**Goal of the exercise**
The lines to reproduce run from the first one through the line containing "o = bm_obj('plaster_crumbs', bm, M_DRIP, drain);". Reproduce them exactly.

* * * * *

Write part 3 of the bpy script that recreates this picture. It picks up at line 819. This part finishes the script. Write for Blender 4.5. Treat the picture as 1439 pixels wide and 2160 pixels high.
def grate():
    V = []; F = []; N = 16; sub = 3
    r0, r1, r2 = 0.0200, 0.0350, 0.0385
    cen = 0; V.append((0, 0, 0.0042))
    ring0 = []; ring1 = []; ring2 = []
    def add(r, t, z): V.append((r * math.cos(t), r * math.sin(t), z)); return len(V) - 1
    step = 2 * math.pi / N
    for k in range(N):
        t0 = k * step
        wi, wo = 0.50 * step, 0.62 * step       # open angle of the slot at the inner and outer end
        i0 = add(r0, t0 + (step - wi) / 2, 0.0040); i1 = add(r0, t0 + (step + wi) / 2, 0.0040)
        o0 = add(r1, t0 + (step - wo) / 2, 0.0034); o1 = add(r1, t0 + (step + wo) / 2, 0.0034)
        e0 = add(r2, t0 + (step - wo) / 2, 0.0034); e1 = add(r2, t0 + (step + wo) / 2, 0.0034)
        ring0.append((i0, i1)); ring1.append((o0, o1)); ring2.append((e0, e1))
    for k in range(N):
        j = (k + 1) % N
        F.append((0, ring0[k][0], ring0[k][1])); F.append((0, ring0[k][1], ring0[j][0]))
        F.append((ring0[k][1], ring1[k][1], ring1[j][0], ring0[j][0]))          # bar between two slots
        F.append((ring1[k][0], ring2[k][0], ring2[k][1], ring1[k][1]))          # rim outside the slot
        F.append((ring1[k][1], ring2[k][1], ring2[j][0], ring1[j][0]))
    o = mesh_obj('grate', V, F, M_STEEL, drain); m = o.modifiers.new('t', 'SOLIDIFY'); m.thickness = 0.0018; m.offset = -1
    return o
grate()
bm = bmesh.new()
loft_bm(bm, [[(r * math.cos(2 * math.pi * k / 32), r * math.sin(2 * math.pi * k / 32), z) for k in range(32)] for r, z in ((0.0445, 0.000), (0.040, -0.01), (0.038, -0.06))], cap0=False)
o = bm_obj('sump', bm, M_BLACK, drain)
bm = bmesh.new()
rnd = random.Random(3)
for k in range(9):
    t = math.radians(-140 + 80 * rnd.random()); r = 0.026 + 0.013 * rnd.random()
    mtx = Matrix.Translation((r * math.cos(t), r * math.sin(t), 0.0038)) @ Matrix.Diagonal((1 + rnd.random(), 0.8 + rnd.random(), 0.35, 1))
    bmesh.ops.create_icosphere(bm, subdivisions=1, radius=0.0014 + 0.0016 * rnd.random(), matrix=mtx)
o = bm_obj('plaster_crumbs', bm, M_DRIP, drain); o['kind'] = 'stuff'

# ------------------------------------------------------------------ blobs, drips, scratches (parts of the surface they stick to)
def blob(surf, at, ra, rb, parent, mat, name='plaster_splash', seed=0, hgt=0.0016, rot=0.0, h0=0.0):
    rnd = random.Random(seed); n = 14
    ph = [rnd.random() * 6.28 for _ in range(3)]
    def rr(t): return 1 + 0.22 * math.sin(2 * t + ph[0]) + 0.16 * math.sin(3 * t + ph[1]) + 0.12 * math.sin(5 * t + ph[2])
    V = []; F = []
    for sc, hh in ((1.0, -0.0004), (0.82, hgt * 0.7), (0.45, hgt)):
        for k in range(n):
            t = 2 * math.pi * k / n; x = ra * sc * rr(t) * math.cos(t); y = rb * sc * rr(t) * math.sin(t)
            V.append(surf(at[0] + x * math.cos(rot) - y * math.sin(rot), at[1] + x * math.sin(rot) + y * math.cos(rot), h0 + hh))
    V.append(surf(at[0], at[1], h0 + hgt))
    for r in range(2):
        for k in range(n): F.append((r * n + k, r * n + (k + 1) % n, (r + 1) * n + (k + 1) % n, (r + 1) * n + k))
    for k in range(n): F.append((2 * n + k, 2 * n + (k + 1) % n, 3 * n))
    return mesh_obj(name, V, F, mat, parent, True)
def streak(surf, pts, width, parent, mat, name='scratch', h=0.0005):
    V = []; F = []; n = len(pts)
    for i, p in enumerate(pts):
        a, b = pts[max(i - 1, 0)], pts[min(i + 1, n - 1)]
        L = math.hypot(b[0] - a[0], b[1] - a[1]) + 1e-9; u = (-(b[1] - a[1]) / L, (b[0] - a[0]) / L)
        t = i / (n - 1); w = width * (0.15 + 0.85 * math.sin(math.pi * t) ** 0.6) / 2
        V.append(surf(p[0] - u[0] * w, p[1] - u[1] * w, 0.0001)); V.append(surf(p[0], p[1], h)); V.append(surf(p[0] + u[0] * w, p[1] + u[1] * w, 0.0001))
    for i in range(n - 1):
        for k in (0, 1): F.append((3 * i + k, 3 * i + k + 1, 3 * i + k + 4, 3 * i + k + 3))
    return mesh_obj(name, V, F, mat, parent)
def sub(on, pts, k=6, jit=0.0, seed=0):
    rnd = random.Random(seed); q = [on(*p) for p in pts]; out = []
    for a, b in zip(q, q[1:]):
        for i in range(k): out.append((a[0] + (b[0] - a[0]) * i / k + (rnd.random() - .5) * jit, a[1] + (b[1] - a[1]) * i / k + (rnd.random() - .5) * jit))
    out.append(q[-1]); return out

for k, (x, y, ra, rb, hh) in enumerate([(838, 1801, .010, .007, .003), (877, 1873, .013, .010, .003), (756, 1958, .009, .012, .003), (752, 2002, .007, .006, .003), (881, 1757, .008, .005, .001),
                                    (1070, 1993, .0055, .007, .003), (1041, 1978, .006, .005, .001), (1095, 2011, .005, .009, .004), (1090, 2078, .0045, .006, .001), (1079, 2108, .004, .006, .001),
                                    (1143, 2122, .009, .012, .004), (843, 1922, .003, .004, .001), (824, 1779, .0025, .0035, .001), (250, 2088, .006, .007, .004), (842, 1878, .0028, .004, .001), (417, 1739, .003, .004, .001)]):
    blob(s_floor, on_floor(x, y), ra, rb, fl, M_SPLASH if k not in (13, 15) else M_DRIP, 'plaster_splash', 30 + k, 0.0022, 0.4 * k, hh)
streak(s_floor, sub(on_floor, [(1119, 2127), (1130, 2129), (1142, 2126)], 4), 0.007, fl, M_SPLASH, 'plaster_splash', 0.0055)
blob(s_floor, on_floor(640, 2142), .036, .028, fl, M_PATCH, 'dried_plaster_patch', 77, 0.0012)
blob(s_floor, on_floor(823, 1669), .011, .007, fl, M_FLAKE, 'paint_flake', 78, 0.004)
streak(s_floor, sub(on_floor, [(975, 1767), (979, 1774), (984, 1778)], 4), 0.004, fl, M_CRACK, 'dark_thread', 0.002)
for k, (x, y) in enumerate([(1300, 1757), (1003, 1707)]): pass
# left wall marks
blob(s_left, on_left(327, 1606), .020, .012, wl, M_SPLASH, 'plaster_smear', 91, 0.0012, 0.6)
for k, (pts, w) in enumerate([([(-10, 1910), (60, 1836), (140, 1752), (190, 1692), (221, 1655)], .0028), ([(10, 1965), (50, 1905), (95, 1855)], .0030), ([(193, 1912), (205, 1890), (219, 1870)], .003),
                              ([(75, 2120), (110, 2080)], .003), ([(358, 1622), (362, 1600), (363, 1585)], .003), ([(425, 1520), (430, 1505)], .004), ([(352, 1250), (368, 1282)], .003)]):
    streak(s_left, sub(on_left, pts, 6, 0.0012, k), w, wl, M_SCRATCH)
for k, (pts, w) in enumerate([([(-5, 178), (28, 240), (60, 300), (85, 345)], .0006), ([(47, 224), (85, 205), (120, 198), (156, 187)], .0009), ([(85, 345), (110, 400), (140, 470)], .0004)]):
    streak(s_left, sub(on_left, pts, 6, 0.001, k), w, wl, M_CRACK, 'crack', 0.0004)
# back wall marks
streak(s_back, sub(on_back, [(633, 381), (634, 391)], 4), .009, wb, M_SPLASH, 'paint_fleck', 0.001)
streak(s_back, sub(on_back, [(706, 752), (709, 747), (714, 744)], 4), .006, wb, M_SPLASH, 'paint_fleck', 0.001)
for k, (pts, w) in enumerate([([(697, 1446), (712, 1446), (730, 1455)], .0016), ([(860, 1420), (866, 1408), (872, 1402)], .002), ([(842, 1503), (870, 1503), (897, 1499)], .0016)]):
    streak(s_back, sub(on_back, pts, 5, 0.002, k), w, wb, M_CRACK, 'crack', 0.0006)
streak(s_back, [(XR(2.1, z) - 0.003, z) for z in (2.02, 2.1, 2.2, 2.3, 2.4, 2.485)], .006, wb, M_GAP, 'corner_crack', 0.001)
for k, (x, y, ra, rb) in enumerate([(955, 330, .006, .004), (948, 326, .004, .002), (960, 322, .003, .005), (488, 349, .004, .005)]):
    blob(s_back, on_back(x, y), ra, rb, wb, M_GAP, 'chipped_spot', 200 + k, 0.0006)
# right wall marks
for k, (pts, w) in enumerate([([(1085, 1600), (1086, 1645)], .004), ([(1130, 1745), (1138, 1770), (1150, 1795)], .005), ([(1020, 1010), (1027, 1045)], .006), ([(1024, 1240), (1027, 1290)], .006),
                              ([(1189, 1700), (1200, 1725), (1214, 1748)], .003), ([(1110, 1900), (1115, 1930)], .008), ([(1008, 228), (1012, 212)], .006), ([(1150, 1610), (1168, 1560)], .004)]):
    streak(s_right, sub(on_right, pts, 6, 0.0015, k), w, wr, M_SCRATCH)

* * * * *

**Expected output**
Write part 3 of the bpy script that recreates this picture. It picks up at line 819. This part finishes the script. Write for Blender 4.5. Treat the picture as 1439 pixels wide and 2160 pixels high.
def grate():
    V = []; F = []; N = 16; sub = 3
    r0, r1, r2 = 0.0200, 0.0350, 0.0385
    cen = 0; V.append((0, 0, 0.0042))
    ring0 = []; ring1 = []; ring2 = []
    def add(r, t, z): V.append((r * math.cos(t), r * math.sin(t), z)); return len(V) - 1
    step = 2 * math.pi / N
    for k in range(N):
        t0 = k * step
        wi, wo = 0.50 * step, 0.62 * step       # open angle of the slot at the inner and outer end
        i0 = add(r0, t0 + (step - wi) / 2, 0.0040); i1 = add(r0, t0 + (step + wi) / 2, 0.0040)
        o0 = add(r1, t0 + (step - wo) / 2, 0.0034); o1 = add(r1, t0 + (step + wo) / 2, 0.0034)
        e0 = add(r2, t0 + (step - wo) / 2, 0.0034); e1 = add(r2, t0 + (step + wo) / 2, 0.0034)
        ring0.append((i0, i1)); ring1.append((o0, o1)); ring2.append((e0, e1))
    for k in range(N):
        j = (k + 1) % N
        F.append((0, ring0[k][0], ring0[k][1])); F.append((0, ring0[k][1], ring0[j][0]))
        F.append((ring0[k][1], ring1[k][1], ring1[j][0], ring0[j][0]))          # bar between two slots
        F.append((ring1[k][0], ring2[k][0], ring2[k][1], ring1[k][1]))          # rim outside the slot
        F.append((ring1[k][1], ring2[k][1], ring2[j][0], ring1[j][0]))
    o = mesh_obj('grate', V, F, M_STEEL, drain); m = o.modifiers.new('t', 'SOLIDIFY'); m.thickness = 0.0018; m.offset = -1
    return o
grate()
bm = bmesh.new()
loft_bm(bm, [[(r * math.cos(2 * math.pi * k / 32), r * math.sin(2 * math.pi * k / 32), z) for k in range(32)] for r, z in ((0.0445, 0.000), (0.040, -0.01), (0.038, -0.06))], cap0=False)
o = bm_obj('sump', bm, M_BLACK, drain)
bm = bmesh.new()
rnd = random.Random(3)
for k in range(9):
    t = math.radians(-140 + 80 * rnd.random()); r = 0.026 + 0.013 * rnd.random()
    mtx = Matrix.Translation((r * math.cos(t), r * math.sin(t), 0.0038)) @ Matrix.Diagonal((1 + rnd.random(), 0.8 + rnd.random(), 0.35, 1))
    bmesh.ops.create_icosphere(bm, subdivisions=1, radius=0.0014 + 0.0016 * rnd.random(), matrix=mtx)
o = bm_obj('plaster_crumbs', bm, M_DRIP, drain); o['kind'] = 'stuff'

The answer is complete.